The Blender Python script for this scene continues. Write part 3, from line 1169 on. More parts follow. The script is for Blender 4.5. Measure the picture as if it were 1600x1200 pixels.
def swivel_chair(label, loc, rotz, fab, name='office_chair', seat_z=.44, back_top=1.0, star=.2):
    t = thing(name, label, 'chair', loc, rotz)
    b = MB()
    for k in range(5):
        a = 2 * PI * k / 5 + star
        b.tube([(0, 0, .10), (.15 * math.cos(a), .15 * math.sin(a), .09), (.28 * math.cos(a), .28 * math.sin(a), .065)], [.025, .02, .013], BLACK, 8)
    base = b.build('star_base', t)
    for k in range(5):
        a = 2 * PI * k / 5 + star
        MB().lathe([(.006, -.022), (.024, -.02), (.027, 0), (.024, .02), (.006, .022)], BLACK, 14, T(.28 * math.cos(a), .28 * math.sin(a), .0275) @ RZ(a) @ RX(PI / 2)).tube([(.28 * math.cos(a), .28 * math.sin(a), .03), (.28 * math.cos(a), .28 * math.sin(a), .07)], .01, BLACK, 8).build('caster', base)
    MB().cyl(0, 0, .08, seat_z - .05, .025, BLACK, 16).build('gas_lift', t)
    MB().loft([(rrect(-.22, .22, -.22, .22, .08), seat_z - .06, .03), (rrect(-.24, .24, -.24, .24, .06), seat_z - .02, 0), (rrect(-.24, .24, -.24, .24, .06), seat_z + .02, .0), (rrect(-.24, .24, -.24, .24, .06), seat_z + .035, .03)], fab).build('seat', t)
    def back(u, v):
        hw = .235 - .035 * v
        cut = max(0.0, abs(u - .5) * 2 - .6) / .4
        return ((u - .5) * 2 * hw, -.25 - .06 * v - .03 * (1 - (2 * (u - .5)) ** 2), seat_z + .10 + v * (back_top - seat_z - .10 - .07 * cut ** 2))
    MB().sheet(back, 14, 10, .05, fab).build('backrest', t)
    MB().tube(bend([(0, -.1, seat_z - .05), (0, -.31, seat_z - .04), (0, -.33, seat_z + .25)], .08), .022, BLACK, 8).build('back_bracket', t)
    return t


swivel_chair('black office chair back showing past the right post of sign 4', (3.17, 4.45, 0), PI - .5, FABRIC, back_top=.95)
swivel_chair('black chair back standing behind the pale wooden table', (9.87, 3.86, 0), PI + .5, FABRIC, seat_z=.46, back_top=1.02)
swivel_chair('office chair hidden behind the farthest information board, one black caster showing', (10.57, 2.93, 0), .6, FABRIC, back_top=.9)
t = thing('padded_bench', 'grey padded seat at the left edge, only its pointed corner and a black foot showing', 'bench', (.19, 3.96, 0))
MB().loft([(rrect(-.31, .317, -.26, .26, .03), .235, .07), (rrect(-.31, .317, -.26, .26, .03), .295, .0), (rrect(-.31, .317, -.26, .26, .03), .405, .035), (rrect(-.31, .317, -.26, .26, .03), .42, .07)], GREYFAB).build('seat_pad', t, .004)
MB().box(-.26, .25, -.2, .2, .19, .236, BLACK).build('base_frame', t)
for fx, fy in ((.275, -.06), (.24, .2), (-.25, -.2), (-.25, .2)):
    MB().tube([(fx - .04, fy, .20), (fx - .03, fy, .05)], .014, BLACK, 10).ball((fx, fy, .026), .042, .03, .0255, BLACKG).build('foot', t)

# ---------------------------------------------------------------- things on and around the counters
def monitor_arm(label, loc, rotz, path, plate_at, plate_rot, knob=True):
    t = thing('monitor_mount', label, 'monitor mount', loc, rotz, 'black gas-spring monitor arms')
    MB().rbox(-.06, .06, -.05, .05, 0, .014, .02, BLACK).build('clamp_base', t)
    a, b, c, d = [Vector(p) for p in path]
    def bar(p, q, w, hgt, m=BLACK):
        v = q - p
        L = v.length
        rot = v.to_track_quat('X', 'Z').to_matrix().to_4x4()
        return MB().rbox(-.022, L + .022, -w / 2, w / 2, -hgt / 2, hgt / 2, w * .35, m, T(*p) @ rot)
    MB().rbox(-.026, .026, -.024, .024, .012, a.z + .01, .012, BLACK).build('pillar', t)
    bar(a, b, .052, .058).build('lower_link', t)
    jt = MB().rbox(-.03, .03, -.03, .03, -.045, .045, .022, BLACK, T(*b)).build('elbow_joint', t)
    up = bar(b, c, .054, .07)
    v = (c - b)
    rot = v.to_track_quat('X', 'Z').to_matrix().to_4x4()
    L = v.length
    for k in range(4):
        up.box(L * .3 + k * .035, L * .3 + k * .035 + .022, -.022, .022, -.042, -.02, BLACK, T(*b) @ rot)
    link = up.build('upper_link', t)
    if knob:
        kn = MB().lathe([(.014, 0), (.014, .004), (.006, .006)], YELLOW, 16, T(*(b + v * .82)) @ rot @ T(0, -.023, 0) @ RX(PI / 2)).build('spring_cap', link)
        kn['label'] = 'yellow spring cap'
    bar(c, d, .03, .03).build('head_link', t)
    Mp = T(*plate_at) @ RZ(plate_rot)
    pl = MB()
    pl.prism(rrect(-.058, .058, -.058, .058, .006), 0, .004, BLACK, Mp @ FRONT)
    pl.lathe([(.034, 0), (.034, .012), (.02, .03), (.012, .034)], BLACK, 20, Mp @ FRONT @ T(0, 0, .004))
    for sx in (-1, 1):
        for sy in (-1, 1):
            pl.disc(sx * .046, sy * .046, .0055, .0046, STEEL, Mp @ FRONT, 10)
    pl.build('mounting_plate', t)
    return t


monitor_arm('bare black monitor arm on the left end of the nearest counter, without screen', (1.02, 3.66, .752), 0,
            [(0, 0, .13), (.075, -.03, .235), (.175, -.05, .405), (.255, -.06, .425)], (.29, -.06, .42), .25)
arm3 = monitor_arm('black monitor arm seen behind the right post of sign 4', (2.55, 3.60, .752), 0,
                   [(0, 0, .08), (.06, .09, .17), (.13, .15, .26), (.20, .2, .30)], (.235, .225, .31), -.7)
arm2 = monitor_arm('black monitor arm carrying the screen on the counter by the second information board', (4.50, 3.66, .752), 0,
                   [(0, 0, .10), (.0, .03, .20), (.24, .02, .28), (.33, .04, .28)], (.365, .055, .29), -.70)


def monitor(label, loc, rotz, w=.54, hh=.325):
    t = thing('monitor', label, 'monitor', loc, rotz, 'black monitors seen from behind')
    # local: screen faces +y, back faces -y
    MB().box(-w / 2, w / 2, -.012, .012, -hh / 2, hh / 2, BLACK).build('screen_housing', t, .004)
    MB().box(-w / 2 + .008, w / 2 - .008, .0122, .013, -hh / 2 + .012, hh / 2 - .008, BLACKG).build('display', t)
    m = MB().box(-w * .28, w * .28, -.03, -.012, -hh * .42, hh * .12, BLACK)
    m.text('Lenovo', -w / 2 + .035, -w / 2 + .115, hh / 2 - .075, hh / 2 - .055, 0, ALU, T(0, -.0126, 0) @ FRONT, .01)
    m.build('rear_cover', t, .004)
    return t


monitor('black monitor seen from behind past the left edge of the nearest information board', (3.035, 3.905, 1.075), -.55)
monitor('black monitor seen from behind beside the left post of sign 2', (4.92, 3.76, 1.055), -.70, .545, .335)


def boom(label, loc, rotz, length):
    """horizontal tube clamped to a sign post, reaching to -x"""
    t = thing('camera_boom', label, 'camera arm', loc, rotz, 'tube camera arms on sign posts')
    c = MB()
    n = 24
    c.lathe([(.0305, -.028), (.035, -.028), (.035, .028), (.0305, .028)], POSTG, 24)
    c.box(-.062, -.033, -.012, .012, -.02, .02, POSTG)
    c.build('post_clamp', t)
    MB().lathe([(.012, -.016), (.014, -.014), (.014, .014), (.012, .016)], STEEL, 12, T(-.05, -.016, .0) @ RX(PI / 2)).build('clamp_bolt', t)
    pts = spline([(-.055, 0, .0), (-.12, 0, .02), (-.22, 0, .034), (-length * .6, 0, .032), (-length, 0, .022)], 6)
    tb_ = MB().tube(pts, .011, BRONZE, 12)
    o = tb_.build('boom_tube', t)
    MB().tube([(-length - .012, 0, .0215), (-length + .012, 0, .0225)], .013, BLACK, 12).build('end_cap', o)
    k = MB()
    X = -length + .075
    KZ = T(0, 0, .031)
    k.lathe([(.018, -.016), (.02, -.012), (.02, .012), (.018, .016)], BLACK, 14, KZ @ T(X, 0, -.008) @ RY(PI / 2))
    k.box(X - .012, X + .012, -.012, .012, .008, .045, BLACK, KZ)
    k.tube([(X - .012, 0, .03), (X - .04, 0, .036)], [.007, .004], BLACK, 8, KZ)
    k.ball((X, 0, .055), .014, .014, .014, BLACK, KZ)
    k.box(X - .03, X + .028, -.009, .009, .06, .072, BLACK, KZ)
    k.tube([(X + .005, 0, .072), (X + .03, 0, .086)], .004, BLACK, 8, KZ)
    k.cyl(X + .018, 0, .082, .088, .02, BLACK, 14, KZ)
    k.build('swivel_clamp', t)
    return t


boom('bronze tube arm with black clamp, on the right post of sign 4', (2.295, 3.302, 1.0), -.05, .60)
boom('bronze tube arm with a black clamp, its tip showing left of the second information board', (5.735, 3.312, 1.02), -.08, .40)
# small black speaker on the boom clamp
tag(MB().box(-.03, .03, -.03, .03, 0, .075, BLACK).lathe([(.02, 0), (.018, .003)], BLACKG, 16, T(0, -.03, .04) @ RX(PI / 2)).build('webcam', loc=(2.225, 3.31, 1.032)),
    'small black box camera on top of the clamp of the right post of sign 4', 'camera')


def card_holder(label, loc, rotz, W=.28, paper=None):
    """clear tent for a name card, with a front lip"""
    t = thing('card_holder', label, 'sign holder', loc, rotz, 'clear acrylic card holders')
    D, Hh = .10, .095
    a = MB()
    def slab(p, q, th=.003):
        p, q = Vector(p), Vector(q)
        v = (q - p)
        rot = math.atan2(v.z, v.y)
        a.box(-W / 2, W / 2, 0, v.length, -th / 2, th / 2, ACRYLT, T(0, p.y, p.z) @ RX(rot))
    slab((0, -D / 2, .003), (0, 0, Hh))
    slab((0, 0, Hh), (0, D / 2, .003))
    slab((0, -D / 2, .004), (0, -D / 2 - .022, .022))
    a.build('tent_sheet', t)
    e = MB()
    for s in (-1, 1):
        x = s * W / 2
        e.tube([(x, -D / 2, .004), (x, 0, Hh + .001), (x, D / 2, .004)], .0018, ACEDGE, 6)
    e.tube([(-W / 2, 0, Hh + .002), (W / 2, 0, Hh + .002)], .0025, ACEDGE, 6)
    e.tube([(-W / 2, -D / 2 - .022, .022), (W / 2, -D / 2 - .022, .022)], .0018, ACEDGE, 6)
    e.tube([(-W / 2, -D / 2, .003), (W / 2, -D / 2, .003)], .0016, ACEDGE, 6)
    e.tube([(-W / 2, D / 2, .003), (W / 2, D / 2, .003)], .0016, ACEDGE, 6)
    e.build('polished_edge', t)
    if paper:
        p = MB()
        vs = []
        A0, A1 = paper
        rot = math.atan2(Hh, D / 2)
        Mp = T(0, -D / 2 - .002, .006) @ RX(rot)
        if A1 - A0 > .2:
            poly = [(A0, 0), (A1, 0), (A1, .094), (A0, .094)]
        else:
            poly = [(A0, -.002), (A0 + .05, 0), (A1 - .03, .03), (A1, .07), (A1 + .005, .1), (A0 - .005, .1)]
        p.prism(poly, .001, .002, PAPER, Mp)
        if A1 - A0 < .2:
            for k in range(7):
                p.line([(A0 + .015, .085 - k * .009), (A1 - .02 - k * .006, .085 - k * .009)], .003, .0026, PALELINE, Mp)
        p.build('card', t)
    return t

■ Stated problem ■
Write out each line of the data that holds the string "from".

■ Reply to the task ■
The Blender Python script for this scene continues. Write part 3, from line 1169 on. More parts follow. The script is for Blender 4.5. Measure the picture as if it were 1600x1200 pixels.
    t = thing('monitor', label, 'monitor', loc, rotz, 'black monitors seen from behind')
monitor('black monitor seen from behind past the left edge of the nearest information board', (3.035, 3.905, 1.075), -.55)
monitor('black monitor seen from behind beside the left post of sign 2', (4.92, 3.76, 1.055), -.70, .545, .335)